Neural network force field (NNFF) is a method for performing regression on atomic structure–force relationships, bypassing the expensive quantum mechanics calculations that prevent the execution of long ab initio quality molecular dynamics (MD) simulations. However, most NNFF methods for complex multi-element atomic systems indirectly predict atomic force vectors by exploiting just atomic structure rotation-invariant features and network-feature spatial derivatives, which are computationally expensive.
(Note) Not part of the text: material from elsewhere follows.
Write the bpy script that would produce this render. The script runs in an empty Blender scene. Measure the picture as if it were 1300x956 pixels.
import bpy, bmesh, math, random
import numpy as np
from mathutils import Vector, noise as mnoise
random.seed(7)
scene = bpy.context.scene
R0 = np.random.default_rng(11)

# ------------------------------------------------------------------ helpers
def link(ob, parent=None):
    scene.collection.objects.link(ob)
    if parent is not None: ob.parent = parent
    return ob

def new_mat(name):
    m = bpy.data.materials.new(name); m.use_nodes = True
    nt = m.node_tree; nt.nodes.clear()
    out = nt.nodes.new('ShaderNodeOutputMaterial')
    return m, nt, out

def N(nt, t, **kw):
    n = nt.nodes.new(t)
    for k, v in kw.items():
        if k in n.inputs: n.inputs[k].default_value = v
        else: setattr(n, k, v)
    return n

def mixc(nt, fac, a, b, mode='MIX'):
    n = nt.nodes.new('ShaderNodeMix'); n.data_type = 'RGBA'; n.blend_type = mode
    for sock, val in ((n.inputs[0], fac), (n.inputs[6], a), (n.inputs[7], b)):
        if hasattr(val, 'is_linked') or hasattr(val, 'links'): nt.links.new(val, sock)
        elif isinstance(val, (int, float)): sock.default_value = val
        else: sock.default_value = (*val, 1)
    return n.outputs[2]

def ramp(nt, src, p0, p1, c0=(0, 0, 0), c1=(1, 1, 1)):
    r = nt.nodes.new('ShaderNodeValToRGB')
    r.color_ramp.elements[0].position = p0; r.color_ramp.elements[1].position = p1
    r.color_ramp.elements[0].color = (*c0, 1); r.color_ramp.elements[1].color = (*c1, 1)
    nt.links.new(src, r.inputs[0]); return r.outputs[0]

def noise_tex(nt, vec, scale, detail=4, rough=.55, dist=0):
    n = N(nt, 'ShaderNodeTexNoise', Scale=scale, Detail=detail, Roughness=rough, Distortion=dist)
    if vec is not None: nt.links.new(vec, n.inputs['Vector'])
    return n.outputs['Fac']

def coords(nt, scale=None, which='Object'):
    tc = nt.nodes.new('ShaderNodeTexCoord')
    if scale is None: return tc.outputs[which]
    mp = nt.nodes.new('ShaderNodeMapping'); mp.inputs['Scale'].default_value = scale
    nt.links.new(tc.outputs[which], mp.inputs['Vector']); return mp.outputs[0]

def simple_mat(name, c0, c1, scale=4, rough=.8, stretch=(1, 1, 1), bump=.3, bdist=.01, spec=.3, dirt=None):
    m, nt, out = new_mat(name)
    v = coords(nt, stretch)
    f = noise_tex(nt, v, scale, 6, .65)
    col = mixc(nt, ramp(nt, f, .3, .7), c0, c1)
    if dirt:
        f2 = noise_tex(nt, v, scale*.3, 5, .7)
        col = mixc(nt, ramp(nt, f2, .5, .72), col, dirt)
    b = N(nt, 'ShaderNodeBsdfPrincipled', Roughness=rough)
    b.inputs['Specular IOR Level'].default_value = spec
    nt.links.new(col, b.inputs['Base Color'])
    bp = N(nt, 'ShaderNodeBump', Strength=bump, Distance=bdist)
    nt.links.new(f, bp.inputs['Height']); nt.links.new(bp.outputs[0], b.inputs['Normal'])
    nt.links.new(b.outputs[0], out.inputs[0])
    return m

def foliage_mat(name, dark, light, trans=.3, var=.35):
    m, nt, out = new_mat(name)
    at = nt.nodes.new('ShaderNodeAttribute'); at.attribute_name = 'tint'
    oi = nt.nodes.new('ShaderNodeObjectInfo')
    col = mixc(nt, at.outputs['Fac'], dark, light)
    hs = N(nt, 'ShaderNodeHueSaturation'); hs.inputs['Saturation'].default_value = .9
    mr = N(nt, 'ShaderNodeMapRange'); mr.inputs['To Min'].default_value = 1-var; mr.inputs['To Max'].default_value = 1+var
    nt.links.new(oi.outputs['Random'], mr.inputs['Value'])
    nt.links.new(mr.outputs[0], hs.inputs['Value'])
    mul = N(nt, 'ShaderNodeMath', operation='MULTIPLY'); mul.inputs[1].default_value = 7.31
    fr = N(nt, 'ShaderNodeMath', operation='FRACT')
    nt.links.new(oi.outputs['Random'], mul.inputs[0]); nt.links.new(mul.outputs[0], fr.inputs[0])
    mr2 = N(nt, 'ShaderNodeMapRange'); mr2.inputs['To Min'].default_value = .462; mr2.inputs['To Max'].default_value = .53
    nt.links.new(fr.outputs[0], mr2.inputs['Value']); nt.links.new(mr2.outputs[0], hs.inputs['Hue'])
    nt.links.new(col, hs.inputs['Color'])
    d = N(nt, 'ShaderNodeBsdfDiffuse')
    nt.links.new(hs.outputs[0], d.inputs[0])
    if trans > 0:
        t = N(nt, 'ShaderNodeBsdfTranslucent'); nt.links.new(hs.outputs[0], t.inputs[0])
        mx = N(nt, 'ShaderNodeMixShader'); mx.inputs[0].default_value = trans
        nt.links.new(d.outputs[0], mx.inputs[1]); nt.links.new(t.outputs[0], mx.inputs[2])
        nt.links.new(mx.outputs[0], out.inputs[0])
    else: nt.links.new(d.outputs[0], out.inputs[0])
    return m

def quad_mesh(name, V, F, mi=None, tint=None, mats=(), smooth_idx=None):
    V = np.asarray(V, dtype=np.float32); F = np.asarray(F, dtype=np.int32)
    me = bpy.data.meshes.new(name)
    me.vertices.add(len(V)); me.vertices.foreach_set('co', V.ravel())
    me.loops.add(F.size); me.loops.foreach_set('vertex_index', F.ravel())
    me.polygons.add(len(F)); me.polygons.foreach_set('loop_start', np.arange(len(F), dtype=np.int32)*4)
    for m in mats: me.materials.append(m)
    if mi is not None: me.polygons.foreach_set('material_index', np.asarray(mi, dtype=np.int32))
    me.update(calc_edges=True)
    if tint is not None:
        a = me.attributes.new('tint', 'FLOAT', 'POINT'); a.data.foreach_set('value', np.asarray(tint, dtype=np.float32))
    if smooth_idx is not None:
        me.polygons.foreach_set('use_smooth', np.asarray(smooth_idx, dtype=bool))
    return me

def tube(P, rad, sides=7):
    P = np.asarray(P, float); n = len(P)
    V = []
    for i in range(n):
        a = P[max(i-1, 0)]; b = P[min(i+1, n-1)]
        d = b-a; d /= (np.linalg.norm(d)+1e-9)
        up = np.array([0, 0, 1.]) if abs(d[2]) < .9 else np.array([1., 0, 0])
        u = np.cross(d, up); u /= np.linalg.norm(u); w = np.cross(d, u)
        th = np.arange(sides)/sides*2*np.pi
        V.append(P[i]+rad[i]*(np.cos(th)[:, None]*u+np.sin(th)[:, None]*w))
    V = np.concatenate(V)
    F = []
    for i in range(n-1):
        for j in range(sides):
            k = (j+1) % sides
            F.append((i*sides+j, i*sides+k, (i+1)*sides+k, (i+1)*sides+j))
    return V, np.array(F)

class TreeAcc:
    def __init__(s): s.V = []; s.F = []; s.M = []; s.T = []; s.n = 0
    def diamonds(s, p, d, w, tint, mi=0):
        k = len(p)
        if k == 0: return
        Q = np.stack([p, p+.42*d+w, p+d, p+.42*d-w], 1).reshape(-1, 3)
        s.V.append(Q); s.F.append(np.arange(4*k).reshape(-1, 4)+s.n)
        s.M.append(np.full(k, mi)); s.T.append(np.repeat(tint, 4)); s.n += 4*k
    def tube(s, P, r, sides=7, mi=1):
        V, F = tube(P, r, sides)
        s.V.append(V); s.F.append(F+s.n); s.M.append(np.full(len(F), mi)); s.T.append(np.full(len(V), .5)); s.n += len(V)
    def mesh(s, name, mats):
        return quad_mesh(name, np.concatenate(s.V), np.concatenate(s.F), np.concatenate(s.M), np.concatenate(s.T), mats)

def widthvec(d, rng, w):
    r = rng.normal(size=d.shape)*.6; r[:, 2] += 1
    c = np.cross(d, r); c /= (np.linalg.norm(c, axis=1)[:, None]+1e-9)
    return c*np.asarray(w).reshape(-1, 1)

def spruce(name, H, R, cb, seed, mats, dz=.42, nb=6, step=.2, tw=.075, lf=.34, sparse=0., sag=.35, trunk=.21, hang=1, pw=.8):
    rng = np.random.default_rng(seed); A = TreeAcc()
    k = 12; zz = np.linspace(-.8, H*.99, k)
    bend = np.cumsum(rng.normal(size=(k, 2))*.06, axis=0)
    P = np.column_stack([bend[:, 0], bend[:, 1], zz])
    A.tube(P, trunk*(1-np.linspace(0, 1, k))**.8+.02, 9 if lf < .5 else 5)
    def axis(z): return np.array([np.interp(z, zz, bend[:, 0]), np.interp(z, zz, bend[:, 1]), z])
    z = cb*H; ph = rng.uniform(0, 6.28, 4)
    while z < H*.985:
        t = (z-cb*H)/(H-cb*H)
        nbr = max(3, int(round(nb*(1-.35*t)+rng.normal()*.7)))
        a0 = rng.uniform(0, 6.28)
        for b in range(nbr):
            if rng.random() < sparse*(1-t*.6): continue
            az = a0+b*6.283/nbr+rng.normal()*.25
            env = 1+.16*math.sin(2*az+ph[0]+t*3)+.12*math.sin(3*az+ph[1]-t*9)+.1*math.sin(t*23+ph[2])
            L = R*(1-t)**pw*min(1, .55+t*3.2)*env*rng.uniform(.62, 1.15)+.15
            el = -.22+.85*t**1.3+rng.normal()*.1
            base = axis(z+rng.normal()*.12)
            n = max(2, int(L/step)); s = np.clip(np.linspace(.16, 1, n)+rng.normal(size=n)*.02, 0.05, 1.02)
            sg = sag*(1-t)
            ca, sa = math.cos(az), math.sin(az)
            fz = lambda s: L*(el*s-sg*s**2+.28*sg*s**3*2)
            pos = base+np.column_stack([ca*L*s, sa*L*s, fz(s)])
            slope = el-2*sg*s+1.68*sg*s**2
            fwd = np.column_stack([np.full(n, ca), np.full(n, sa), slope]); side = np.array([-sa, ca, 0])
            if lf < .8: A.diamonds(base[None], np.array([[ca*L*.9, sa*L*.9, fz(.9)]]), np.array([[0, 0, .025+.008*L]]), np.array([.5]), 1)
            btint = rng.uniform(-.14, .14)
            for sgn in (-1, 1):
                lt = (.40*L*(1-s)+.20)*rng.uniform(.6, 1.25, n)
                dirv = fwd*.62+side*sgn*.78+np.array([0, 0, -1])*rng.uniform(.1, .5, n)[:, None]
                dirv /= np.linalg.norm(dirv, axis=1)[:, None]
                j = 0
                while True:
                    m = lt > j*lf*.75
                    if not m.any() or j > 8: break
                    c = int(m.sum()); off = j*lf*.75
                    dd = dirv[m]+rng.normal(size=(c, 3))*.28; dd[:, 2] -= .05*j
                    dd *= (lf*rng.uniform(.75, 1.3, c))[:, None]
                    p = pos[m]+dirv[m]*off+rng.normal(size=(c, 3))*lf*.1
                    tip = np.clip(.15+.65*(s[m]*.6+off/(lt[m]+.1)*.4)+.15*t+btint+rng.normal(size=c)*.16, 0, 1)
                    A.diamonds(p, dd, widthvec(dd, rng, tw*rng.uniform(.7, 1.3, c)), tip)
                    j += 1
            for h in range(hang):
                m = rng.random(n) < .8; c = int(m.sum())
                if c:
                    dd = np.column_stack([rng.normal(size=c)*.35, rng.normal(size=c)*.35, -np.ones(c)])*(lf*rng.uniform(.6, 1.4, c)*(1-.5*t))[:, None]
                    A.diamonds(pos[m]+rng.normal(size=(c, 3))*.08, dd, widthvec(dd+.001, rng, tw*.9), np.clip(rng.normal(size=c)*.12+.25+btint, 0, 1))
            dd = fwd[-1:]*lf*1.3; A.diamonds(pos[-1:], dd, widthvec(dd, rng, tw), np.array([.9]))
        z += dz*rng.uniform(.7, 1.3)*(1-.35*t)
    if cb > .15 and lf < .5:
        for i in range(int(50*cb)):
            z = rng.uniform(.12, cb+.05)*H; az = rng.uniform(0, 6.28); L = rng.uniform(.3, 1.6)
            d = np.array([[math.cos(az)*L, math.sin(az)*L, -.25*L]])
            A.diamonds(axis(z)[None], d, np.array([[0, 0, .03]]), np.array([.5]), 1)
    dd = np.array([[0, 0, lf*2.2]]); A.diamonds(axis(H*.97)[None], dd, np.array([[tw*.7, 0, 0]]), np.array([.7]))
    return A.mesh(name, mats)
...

Here, we show a staggered NNFF architecture that exploits both rotation-invariant and -covariant features to directly predict atomic force vectors without using spatial derivatives, and we demonstrate 2.2× NNFF–MD acceleration over a state-of-the-art C++ engine using a Python engine. This fast architecture enables us to develop NNFF for complex ternary- and quaternary-element extended systems composed of long polymer chains, amorphous oxide and surface chemical reactions. The rotation-invariant–covariant architecture described here can also directly predict complex covariant vector outputs from local environments, in other domains beyond computational material science. Neural network force fields promise to bypass the computationally expensive quantum mechanical calculations typically required to investigate complex materials, such as lithium-ion batteries. Mailoa et al. accelerate these approaches with an architecture that exploits both rotation-invariant and -covariant features separately.